-- Aim of the exercise --
Please return exactly the run of lines that begins with the line containing "Recreate this scene" and ends with the line containing "COL = scene.collection", pictures excluded.

-- Exercise materials --
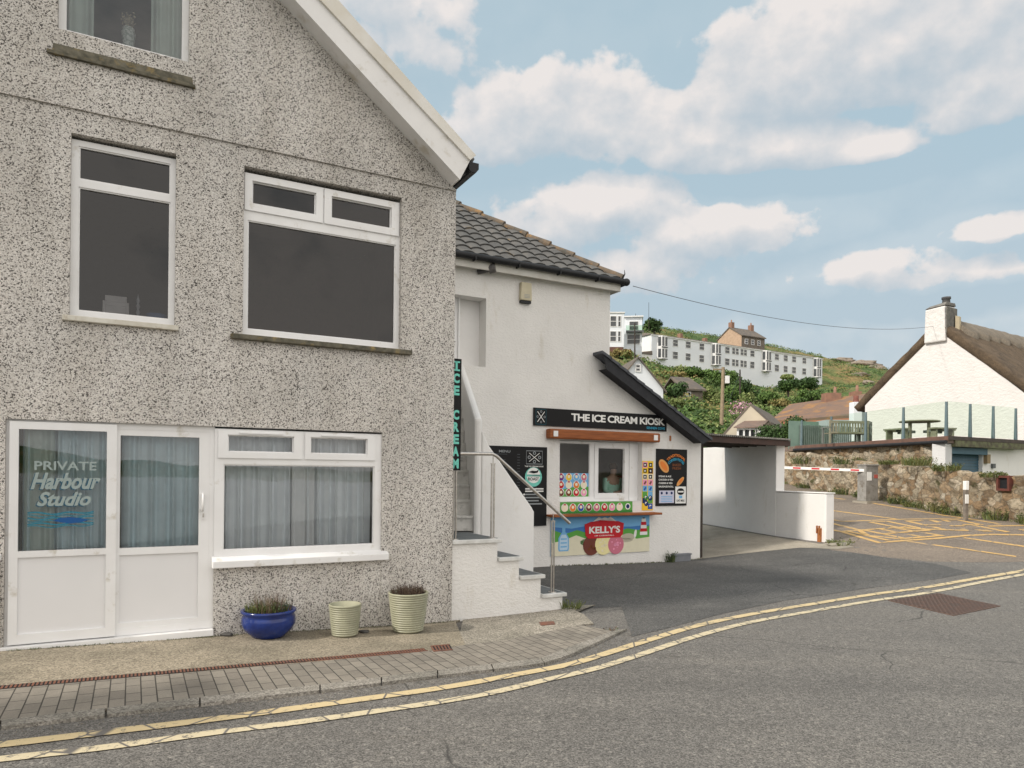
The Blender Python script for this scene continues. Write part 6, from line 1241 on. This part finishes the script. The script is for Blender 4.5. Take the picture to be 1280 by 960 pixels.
BL_=[(817,404,152,26,22,'dark','round dark windswept tree on the skyline left of the hotel','round_tree'),
(777,441,110,30,17,'ochre','yellow green bush at the foot of the brick based flats',''),
(844,485,62,32,24,'dark','rounded dark bush left of the small stone cottage',''),
(835,467,105,50,15,'ochre','olive scrub under the left end of the hotel',''),(872,463,118,50,16,'mid','green bank of bushes under the middle of the hotel front',''),(852,461,122,36,10,'light','pale green bush beneath the first hotel windows',''),
(905,470,100,46,26,'mid','broad bush under the second hotel bay',''),(935,484,92,52,38,'dark','large dark bush at the centre right of the hillside',''),(912,490,84,42,36,'mid','green bush behind the slim dark pole',''),(890,492,76,26,34,'light','pale willowy bush between cottage and stout pole',''),
(890,523,56,28,24,'light','pale bush immediately left of the stout pole low down',''),(862,516,58,30,24,'mid','mid green bush above the lean-to roof edge',''),(845,503,60,26,14,'light','light green scrub just above the dark lean-to slope',''),
(936,496,78,24,22,'light','silvery green bush right of the slim dark pole',''),(960,497,90,34,22,'mid','green bush above the bungalow roof',''),(985,480,120,34,18,'dark','dark clump under the last hotel windows',''),(1005,477,135,44,18,'dark','dark clump near the right end of the hotel',''),(1010,494,98,34,24,'mid','rounded bush left of the brick chimney',''),(975,502,80,30,14,'ochre','ochre bush just above the ridge of the long roof',''),
(985,470,150,20,8,'light','small light bush against the hotel base',''),(875,535,50,40,26,'mid','shadowy bush low behind the carport roof',''),(895,552,44,36,18,'ochre','rust tinted low bush behind the carport',''),(1120,500,110,60,30,'mid','green scrub behind the thatched eave','')]
for (px,py,Y,w,h,tone,lb,nm) in BL_: bush(px,py,Y,w,h,tone,lb,n=1300 if w<40 else 1900,name=nm or 'bush')
# dark hedge behind the screen and pink flowers
for i,(px,py,Y,w,h,lb) in enumerate(((1010,535,38,70,46,'dense dark green hedge bush right behind the green screen'),(973,545,38,56,38,'dense dark hedge bush left part, above the stone pillar'),(948,556,37,44,26,'low dark hedge bush at the far end of the carport roof'))): bush(px,py,Y,w,h,'dark',lb,n=6000,size=.06,grp=None)
c=at(926,514,62); fm=leaves(MB(),c,1.4,1,.9,420,.09,(M('pink_petals',(.62,.38,.46),(.5,.28,.36),sc=5),TON['mid'][0]),random.Random(3)); T('flowering_shrub',fm,'pink flowering shrub between the stout pole and the bungalow gable','shrub')
# scrub cover over the hillside: one mass nobody could count
sc_=MB(); rr=random.Random(11); cand=[]
while len(cand)<2300:
    Y=rr.uniform(44,205); px=rr.uniform(770,1140); x=(px-640)/880*Y; cand.append((x,Y))
Z=garr(cand)
for (x,Y),z in zip(cand,Z):
    q=Vector((x,Y,0))-hf.o; hx,hy=q.dot(hf.x),q.dot(hf.y)
    if -5<hx<HL+1 and -2.5<hy<9: continue
    z+=tz(x,Y); tone=('mid','light','mid','dark','ochre')[int(abs(mnoise.noise(Vector((x*.06,Y*.06,2))))*14+rr.random()*1.2)%5]
    s=rr.uniform(.5,1.3)*(.6+Y/200); s=min(s,1.0 if Y>125 else 1.6)
    ms=TON[tone]
    for k in range(40):
        d=Vector((rr.gauss(0,1),rr.gauss(0,1),abs(rr.gauss(0,.6)))).normalized(); p=Vector((x,Y,z))+Vector((d.x*s*1.3,d.y*s*1.3,d.z*s*.7)); u=Vector((rr.gauss(0,1),rr.gauss(0,1),rr.gauss(0,.5))).normalized(); v=d.cross(u).normalized(); s2=s*rr.uniform(.07,.17)
        sc_.mat(ms[k%2 if k%5 else 1]).add([p-u*s2-v*s2*.5,p+u*s2-v*s2*.5,p+u*s2+v*s2*.5,p-u*s2+v*s2*.5],[(0,1,2,3)])
o=obj('hillside_scrub',sc_); o['kind']='stuff'
ROCK=M('granite_outcrop',(.30,.25,.20),(.19,.16,.13),sc=1.2,rough=.95,bmp=.8,bsc=3,bd=.2)
for i,(px,py,Y,r,sq,lb) in enumerate(((1052,455,206,3.2,(2.2,1,.45),'long pale rock on the skyline right of the hotel'),(1078,459,203,3.4,(2.3,1,.5),'biggest rounded rock outcrop on the hill skyline'),(1093,465,198,2.6,(1.8,1,.6),'sloping rock at the right end of the skyline'),(1072,474,180,2.4,(1.8,1,.5),'bare rock slab halfway down the right hillside'),(1085,484,160,1.6,(1.5,1,.6),'low rock slab lower on the right hillside'),(1048,470,185,1.3,(1.2,1,.9),'small upright pale boulder on the right hillside'))):
    p=at(px,py,Y); p.z+=.9; T('rock',MB().ico(p,r*.62,3,.55,i*3,sq),lb,'rock',ROCK)
gr=MB(); rr=random.Random(5)
for k in range(900):
    j=rr.randrange(len(ko)-1); p=ko[j].lerp(ko[j+1],rr.random()); t=(ko[j+1]-ko[j]).normalized(); nn=Vector((t.y,-t.x)); p=p+nn*(.01+abs(rr.gauss(0,.10))); z=g(p.x,p.y)+.003
    r_=rr.uniform(.002,.006); gr.add([(p.x-r_,p.y-r_,z),(p.x+r_,p.y-r_*.5,z),(p.x,p.y+r_,z),(p.x,p.y,z+r_)],[(0,1,3),(1,2,3),(2,0,3)])
for k in range(500):
    p=HF(rr.uniform(-2,3.4),-abs(rr.gauss(.02,.06))-.01,0); z=g(p.x,p.y)+PO+.002; r_=rr.uniform(.002,.006); gr.add([(p.x-r_,p.y-r_,z),(p.x+r_,p.y-r_*.5,z),(p.x,p.y+r_,z),(p.x,p.y,z+r_)],[(0,1,3),(1,2,3),(2,0,3)])
o=obj('grit',gr,None,M('grit',(.22,.19,.15),(.10,.09,.075),sc=40)); o['kind']='stuff'
ms_=MB()
for k in range(260):
    x=rr.uniform(-1.0,3.42); p=HF(x,-.012+rr.gauss(0,.012)-(.03 if x<.75 else 0),0); sprig(ms_,(p.x,p.y,g(p.x,p.y)+PO-.004),5,.02,.022,.0025,.8,0,900+k,[LDK,LG,MOS])
for k in range(150):
    x=rr.uniform(7.2,11.1); p=KF(x,-.02+rr.gauss(0,.015),0); sprig(ms_,(p.x,p.y,g(p.x,p.y)),5,.03,.045,.004,.8,0,1300+k,[LDK,LG,MOS])
o=obj('moss',ms_); o['kind']='stuff'
# ------------------------------------------------------------ neighbour to the left (out of frame, casts the shade on the pavement)
nbh=thing('neighbour_house','rendered house further left along the road','house',HF(-9,0,0))
obj('wall',MB().box(HF,-12,-6.2,-2.7,-1.72,-.6,5.3),nbh,KW2); obj('roof',MB().hexa([HF(-12.1,-2.8,5.3),HF(-6.1,-2.8,5.3),HF(-6.1,-1.7,5.3),HF(-12.1,-1.7,5.3),HF(-11.5,-2.5,5.6),HF(-6.6,-2.5,5.6),HF(-6.6,-2.2,5.6),HF(-11.5,-2.2,5.6)]),nbh,SLT)
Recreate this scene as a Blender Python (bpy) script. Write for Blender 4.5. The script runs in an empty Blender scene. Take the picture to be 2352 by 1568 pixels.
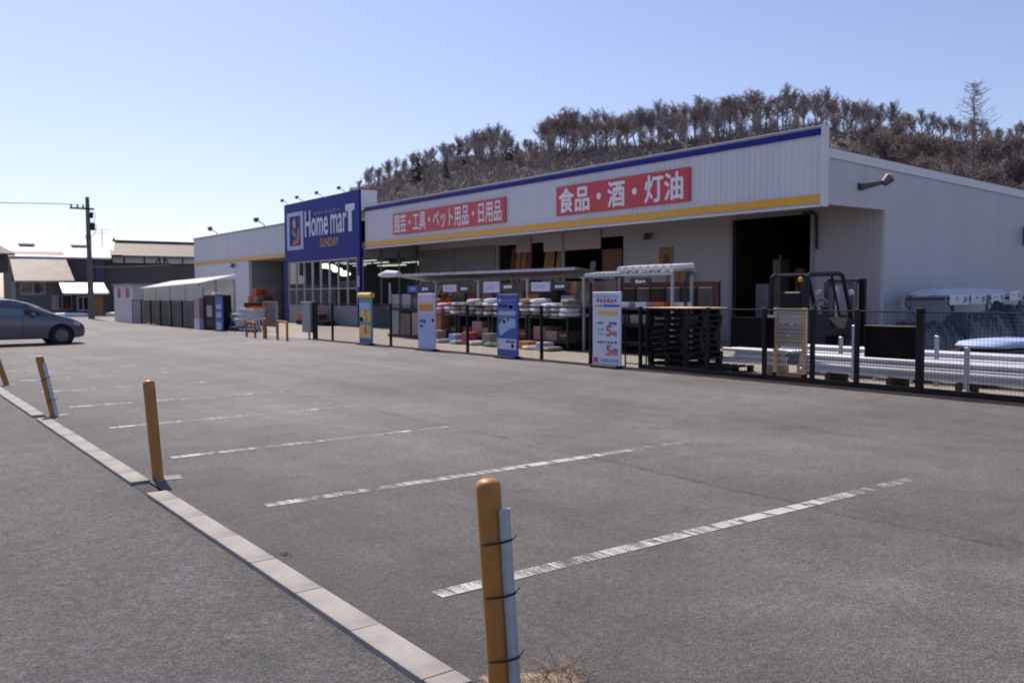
import bpy, math, random
from mathutils import Vector, Matrix
R = math.radians
scene = bpy.context.scene
COL = scene.collection

# ------------------------------------------------------------------ camera, sky, sun, exposure
cam_d = bpy.data.cameras.new("camera"); cam = bpy.data.objects.new("camera", cam_d); COL.objects.link(cam)
yaw, pitch, roll = R(36.84), R(3.1), R(0.261)
fw = Vector((math.sin(yaw)*math.cos(pitch), math.cos(yaw)*math.cos(pitch), -math.sin(pitch)))
rt = Vector((math.cos(yaw), -math.sin(yaw), 0)); up = rt.cross(fw)
rt2 = rt*math.cos(roll) - up*math.sin(roll); up2 = up*math.cos(roll) + rt*math.sin(roll)
mw = Matrix((rt2, up2, -fw)).transposed().to_4x4(); mw.translation = Vector((0, 0, 1.6))
cam.matrix_world = mw
cam_d.sensor_width = 36; cam_d.lens = 36*2006/2352
cam_d.clip_start = 0.05; cam_d.clip_end = 4000
cam_d.dof.use_dof = True; cam_d.dof.focus_distance = 4.2; cam_d.dof.aperture_fstop = 3.8
scene.camera = cam

SUN_EL, SUN_AZ = 54.0, 4.0          # azimuth measured from +Y towards +X
w = bpy.data.worlds.new("World"); scene.world = w; w.use_nodes = True
nt = w.node_tree; nt.nodes.clear()
wo = nt.nodes.new("ShaderNodeOutputWorld"); bg = nt.nodes.new("ShaderNodeBackground")
sky = nt.nodes.new("ShaderNodeTexSky"); sky.sky_type = 'NISHITA'; sky.sun_disc = False
sky.sun_elevation = R(SUN_EL); sky.sun_rotation = R(SUN_AZ); sky.altitude = 300
sky.air_density = 1.0; sky.dust_density = 1.15; sky.ozone_density = 2.8
bg.inputs[1].default_value = 0.100
tint = nt.nodes.new("ShaderNodeMix"); tint.data_type = 'RGBA'; tint.blend_type = 'MULTIPLY'; tint.inputs[0].default_value = 1
tint.inputs[7].default_value = (1.03, 0.955, 1.06, 1)
hs = nt.nodes.new("ShaderNodeHueSaturation"); hs.inputs["Saturation"].default_value = 0.93
nt.links.new(sky.outputs[0], hs.inputs["Color"]); nt.links.new(hs.outputs[0], tint.inputs[6]); nt.links.new(tint.outputs[2], bg.inputs[0]); nt.links.new(bg.outputs[0], wo.inputs[0])
sd = bpy.data.lights.new("sun", 'SUN'); sd.energy = 4.0; sd.angle = R(0.5); sd.color = (1.0, 0.90, 0.79)
so = bpy.data.objects.new("sun", sd); COL.objects.link(so)
s_dir = Vector((math.sin(R(SUN_AZ))*math.cos(R(SUN_EL)), math.cos(R(SUN_AZ))*math.cos(R(SUN_EL)), math.sin(R(SUN_EL))))
so.rotation_euler = s_dir.to_track_quat('Z', 'Y').to_euler(); so.location = (0, 0, 40)
vs = scene.view_settings; vs.view_transform = 'Standard'; vs.look = 'None'; vs.gamma = 1.0; vs.use_curve_mapping = False
vs.exposure = 0.46
scene.render.engine = 'CYCLES'
scene.cycles.max_bounces = 6; scene.cycles.transparent_max_bounces = 12

rnd = random.Random(7)

# ------------------------------------------------------------------ materials
def newmat(name):
    m = bpy.data.materials.new(name); m.use_nodes = True
    n = m.node_tree.nodes; l = m.node_tree.links
    return m, n, l, n["Principled BSDF"]

def mat(name, col, rough=0.6, metal=0.0, var=0.12, scale=3.0, bump=0.0, bscale=60.0, spec=0.5, coat=0.0, rvar=0.0, stretch=None):
    m, n, l, b = newmat(name)
    b.inputs["Roughness"].default_value = rough; b.inputs["Metallic"].default_value = metal
    b.inputs["Specular IOR Level"].default_value = spec; b.inputs["Coat Weight"].default_value = coat
    b.inputs["Coat Roughness"].default_value = 0.08
    tc = n.new("ShaderNodeTexCoord"); src = tc.outputs["Object"]
    if stretch:
        mp = n.new("ShaderNodeMapping"); mp.inputs["Scale"].default_value = stretch; l.new(src, mp.inputs[0]); src = mp.outputs[0]
    nz = n.new("ShaderNodeTexNoise"); nz.inputs["Scale"].default_value = scale; nz.inputs["Detail"].default_value = 6; nz.inputs["Roughness"].default_value = 0.65
    l.new(src, nz.inputs["Vector"])
    cr = n.new("ShaderNodeMapRange"); cr.inputs[1].default_value = 0.25; cr.inputs[2].default_value = 0.75
    cr.inputs[3].default_value = 1-var; cr.inputs[4].default_value = 1+var; l.new(nz.outputs["Fac"], cr.inputs[0])
    mx = n.new("ShaderNodeMix"); mx.data_type = 'RGBA'; mx.blend_type = 'MULTIPLY'; mx.inputs[0].default_value = 1
    mx.inputs[6].default_value = (*col, 1); l.new(cr.outputs[0], mx.inputs[7]); l.new(mx.outputs[2], b.inputs["Base Color"])
    if rvar:
        rr = n.new("ShaderNodeMapRange"); rr.inputs[3].default_value = max(0, rough-rvar); rr.inputs[4].default_value = min(1, rough+rvar)
        l.new(nz.outputs["Fac"], rr.inputs[0]); l.new(rr.outputs[0], b.inputs["Roughness"])
    if bump:
        nb = n.new("ShaderNodeTexNoise"); nb.inputs["Scale"].default_value = bscale; nb.inputs["Detail"].default_value = 3; l.new(src, nb.inputs["Vector"])
        bp = n.new("ShaderNodeBump"); bp.inputs["Strength"].default_value = bump; bp.inputs["Distance"].default_value = 0.01
        l.new(nb.outputs["Fac"], bp.inputs["Height"]); l.new(bp.outputs[0], b.inputs["Normal"])
    return m

def asphalt(name, base, tint, speck=0.5, edge_x=None):
    m, n, l, b = newmat(name)
    tc = n.new("ShaderNodeTexCoord"); O = tc.outputs["Object"]
    def noise(s, d=4, r=0.6, dist=0.0):
        t = n.new("ShaderNodeTexNoise"); t.inputs["Scale"].default_value = s; t.inputs["Detail"].default_value = d
        t.inputs["Roughness"].default_value = r; t.inputs["Distortion"].default_value = dist; l.new(O, t.inputs["Vector"]); return t.outputs["Fac"]
    def mr(x, a, bb, c, d):
        k = n.new("ShaderNodeMapRange"); k.inputs[1].default_value = a; k.inputs[2].default_value = bb; k.inputs[3].default_value = c; k.inputs[4].default_value = d
        l.new(x, k.inputs[0]); return k.outputs[0]
    def mth(op, x, y):
        k = n.new("ShaderNodeMath"); k.operation = op
        for i, v in enumerate((x, y)):
            if isinstance(v, (int, float)): k.inputs[i].default_value = v
            else: l.new(v, k.inputs[i])
        return k.outputs[0]
    big = mr(noise(0.28, 5, 0.6, 0.6), 0.3, 0.7, 0.70, 1.30)
    mid = mr(noise(2.6, 6, 0.7), 0.3, 0.7, 0.78, 1.22)
    fine = mr(noise(70, 3, 0.85), 0.33, 0.67, 1-speck*1.15, 1+speck*1.25)
    fine2 = mr(noise(22, 4, 0.8), 0.32, 0.68, 1-speck*0.8, 1+speck*0.8)
    v = mth('MULTIPLY', mth('MULTIPLY', big, mid), mth('MULTIPLY', fine, fine2))
    # oil drips and scuffed tracks
    oil = mth('MULTIPLY', mr(noise(0.9, 3, 0.5, 0.8), 0.60, 0.70, 0, 1), mr(noise(5.5, 4, 0.7), 0.40, 0.62, 0, 1))
    v = mth('MULTIPLY', v, mr(oil, 0, 1, 1.0, 0.70))
    mpx = n.new("ShaderNodeMapping"); mpx.inputs["Scale"].default_value = (1.1, 0.06, 1); l.new(O, mpx.inputs[0])
    trk = n.new("ShaderNodeTexNoise"); trk.inputs["Scale"].default_value = 1.0; trk.inputs["Detail"].default_value = 4; l.new(mpx.outputs[0], trk.inputs["Vector"])
    v = mth('MULTIPLY', v, mr(trk.outputs["Fac"], 0.35, 0.65, 0.86, 1.14))
    # pale chippings
    vo = n.new("ShaderNodeTexVoronoi"); vo.inputs["Scale"].default_value = 62; l.new(O, vo.inputs["Vector"])
    chip = mth('MULTIPLY', mr(vo.outputs["Distance"], 0.16, 0.30, 1, 0), mr(noise(23, 2), 0.55, 0.66, 0, 1))
    v = mth('ADD', v, mth('MULTIPLY', chip, speck*3.2))
    # dark pits
    vo2 = n.new("ShaderNodeTexVoronoi"); vo2.inputs["Scale"].default_value = 41; l.new(O, vo2.inputs["Vector"])
    pit = mth('MULTIPLY', mr(vo2.outputs["Distance"], 0.15, 0.30, 1, 0), mr(noise(17, 2), 0.5, 0.62, 0, 1))
    v = mth('MULTIPLY', v, mr(pit, 0, 1, 1, 0.62))
    if edge_x is not None:                      # trodden-in dirt beside the kerb and the tarred joint along the bays
        sx = n.new("ShaderNodeSeparateXYZ"); l.new(O, sx.inputs[0])
        ed = mth('ADD', sx.outputs[0], mth('MULTIPLY', noise(1.6, 5, 0.7), 1.6))
        v = mth('MULTIPLY', v, mr(ed, edge_x+0.7, edge_x+2.7, 0.62, 1.0))
        for jx, wd, dk in ((5.68, 0.028, 0.62), (8.88, 0.02, 0.75)):
            off = mth('MULTIPLY', mth('SUBTRACT', noise(0.8, 4, 0.6), 0.5), 0.42)
            dj = mth('ABSOLUTE', mth('SUBTRACT', mth('ADD', sx.outputs[0], off), jx), 0)
            gate = mr(noise(1.1, 3), 0.42, 0.58, dk, 1.0)
            jn = mr(dj, wd*0.5, wd*1.7, 0, 1)
            v = mth('MULTIPLY', v, mth('MAXIMUM', jn, gate))
    mx = n.new("ShaderNodeMix"); mx.data_type = 'RGBA'; mx.blend_type = 'MULTIPLY'; mx.inputs[0].default_value = 1
    mx.inputs[6].default_value = (base*tint[0], base*tint[1], base*tint[2], 1); l.new(v, mx.inputs[7]); l.new(mx.outputs[2], b.inputs["Base Color"])
    b.inputs["Roughness"].default_value = 0.68; b.inputs["Specular IOR Level"].default_value = 0.5
    bp = n.new("ShaderNodeBump"); bp.inputs["Strength"].default_value = 0.8; bp.inputs["Distance"].default_value = 0.007
    l.new(mth('ADD', fine, mth('MULTIPLY', chip, 0.8)), bp.inputs["Height"]); l.new(bp.outputs[0], b.inputs["Normal"])
    return m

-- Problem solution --
Recreate this scene as a Blender Python (bpy) script. Write for Blender 4.5. The script runs in an empty Blender scene. Take the picture to be 2352 by 1568 pixels.
import bpy, math, random
from mathutils import Vector, Matrix
R = math.radians
scene = bpy.context.scene
COL = scene.collection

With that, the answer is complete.